La lectura de la misa de hoy nos habla de Naamán el Sirio. ¿Quién era Naamán? Era un valiente general del ejército arameo en el que se daban contrastes. Junto a su fama, sus honores y su gloria, este hombre estaba obligado a vivir con lepra. Su armadura, la misma que le proporcionaba prestigio ante los hombres, en realidad cubría una humanidad frágil y herida, enferma de lepra.

Esta contradicción la observamos también nosotros en nuestra vida. Vemos cómo hay en nosotros, al mismo tiempo, grandes dones y grandes miserias, grandes éxitos y grandes miserias. A veces los grandes dones son las armaduras para cubrir nuestras fragilidades.

Pero, ¿qué hizo Naamán el Sirio? En algún momento de su vida comprendió que no podía pasar toda su vida detrás de una armadura, negando su lepra.
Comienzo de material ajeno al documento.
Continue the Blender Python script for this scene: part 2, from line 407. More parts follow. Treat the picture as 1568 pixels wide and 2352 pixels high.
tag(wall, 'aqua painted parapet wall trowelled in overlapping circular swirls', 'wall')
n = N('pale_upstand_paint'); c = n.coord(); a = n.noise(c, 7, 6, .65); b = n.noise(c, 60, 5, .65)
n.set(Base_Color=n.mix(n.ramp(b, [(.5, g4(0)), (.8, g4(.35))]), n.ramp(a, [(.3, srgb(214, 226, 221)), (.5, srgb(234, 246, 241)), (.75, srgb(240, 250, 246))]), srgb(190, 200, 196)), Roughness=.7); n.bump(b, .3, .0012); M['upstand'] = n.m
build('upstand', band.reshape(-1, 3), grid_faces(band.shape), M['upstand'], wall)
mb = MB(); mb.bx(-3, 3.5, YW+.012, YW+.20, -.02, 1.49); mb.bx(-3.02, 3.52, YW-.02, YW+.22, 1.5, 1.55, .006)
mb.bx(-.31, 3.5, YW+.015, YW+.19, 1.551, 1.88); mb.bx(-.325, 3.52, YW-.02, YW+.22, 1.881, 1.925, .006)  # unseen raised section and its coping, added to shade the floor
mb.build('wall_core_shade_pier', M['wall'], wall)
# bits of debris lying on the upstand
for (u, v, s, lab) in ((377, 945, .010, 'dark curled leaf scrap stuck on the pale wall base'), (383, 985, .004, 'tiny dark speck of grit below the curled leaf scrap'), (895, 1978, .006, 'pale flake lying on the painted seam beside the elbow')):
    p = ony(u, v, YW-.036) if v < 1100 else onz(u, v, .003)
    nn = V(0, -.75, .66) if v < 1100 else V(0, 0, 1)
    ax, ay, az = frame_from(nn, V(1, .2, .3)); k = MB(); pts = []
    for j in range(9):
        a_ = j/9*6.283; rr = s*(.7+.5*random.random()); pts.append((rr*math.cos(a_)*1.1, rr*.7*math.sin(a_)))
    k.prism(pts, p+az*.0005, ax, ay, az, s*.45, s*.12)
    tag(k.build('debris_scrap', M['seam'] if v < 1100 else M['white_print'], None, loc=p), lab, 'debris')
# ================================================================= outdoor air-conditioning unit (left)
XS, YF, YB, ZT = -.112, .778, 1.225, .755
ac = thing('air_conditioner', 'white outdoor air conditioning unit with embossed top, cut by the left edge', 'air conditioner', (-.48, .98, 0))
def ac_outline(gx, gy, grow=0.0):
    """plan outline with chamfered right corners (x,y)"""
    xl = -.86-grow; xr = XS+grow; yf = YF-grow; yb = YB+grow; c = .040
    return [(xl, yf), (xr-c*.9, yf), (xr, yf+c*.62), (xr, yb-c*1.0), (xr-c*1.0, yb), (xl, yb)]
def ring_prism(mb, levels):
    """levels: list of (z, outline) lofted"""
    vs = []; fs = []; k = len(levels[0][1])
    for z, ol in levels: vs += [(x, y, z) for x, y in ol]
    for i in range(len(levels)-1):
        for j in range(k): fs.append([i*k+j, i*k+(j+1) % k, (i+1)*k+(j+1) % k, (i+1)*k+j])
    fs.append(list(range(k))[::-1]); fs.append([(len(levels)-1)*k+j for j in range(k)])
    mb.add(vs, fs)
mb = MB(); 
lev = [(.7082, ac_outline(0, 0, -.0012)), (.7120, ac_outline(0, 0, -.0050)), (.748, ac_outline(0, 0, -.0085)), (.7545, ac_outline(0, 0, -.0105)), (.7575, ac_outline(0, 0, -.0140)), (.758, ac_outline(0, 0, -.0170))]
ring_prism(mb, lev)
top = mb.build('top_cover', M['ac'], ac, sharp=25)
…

Se puso en camino y fue en búsqueda de alguien que le pudiera ayudar. Fue con el profeta Eliseo y éste le pidió bañarse siete veces en el Jordán. Naamán no lo entendió al inicio, pero luego de una lucha interior aceptó, obedeció y se curó.

¿Qué podemos aprender nosotros?

1. Que no podemos esconder nuestra lepra. Tenemos que ser humildes y mostrarla a Dios, así como a otras personas que puedan fungir como instrumentos para ayudarnos a curarnos. No podemos vivir detrás de máscaras, de armaduras, de blindajes. Tenemos que aceptar lo que somos, quiénes somos. Vivir en la verdad.

2. También podemos aprender de Naamán a ponernos en camino, a buscar la curación, a buscar la ayuda en la Iglesia, en los sacramentos, en la oración. No dejar que la lepra nos consuma.

3. Finalmente, aprender a ser sencillos en los caminos que la Iglesia nos ofrece para curarnos. No dudar, como lo hizo Naamán al inicio. Confiar en que la obediencia a lo que nos pide la Iglesia será de gran ayuda.